Challenge
Type again, exactly, the lines below from the start through the line that includes "PI = math.pi".

Dataset entries
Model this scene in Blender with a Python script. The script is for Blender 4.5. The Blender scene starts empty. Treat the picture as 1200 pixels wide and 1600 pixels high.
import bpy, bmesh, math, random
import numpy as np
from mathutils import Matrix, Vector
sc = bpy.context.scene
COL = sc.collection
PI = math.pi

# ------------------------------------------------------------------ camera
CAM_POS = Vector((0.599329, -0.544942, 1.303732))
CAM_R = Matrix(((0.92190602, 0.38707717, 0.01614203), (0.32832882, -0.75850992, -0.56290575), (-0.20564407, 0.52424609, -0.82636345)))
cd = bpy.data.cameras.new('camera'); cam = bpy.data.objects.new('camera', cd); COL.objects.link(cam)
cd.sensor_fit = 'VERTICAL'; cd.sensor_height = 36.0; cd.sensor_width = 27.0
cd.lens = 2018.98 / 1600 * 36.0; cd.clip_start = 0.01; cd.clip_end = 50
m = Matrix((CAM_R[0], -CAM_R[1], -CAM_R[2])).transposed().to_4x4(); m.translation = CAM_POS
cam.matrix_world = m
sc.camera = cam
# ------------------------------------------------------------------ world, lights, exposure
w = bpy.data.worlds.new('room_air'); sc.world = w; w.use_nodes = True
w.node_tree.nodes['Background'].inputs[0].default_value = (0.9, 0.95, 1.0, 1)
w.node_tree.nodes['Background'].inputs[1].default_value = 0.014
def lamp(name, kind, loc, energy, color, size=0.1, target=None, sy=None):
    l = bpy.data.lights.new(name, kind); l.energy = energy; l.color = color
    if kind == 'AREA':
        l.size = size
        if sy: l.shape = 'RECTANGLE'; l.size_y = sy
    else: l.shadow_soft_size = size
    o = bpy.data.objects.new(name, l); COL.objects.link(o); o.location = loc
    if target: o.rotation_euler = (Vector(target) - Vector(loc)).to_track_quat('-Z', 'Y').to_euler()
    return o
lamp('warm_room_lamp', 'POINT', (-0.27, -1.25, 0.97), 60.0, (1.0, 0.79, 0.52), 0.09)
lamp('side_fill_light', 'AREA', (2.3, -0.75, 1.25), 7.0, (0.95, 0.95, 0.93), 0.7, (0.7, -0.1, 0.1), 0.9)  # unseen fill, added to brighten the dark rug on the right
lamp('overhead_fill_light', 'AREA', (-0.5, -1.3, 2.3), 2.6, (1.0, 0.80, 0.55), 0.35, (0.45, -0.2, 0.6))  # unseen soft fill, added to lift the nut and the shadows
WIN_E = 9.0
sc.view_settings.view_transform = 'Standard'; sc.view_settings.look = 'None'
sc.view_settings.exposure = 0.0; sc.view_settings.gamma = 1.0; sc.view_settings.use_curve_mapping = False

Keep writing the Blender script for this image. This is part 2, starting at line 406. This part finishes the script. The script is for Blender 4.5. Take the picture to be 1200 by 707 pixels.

Output for this task
Model this scene in Blender with a Python script. The script is for Blender 4.5. The Blender scene starts empty. Treat the picture as 1200 pixels wide and 1600 pixels high.
import bpy, bmesh, math, random
import numpy as np
from mathutils import Matrix, Vector
sc = bpy.context.scene
COL = sc.collection
PI = math.pi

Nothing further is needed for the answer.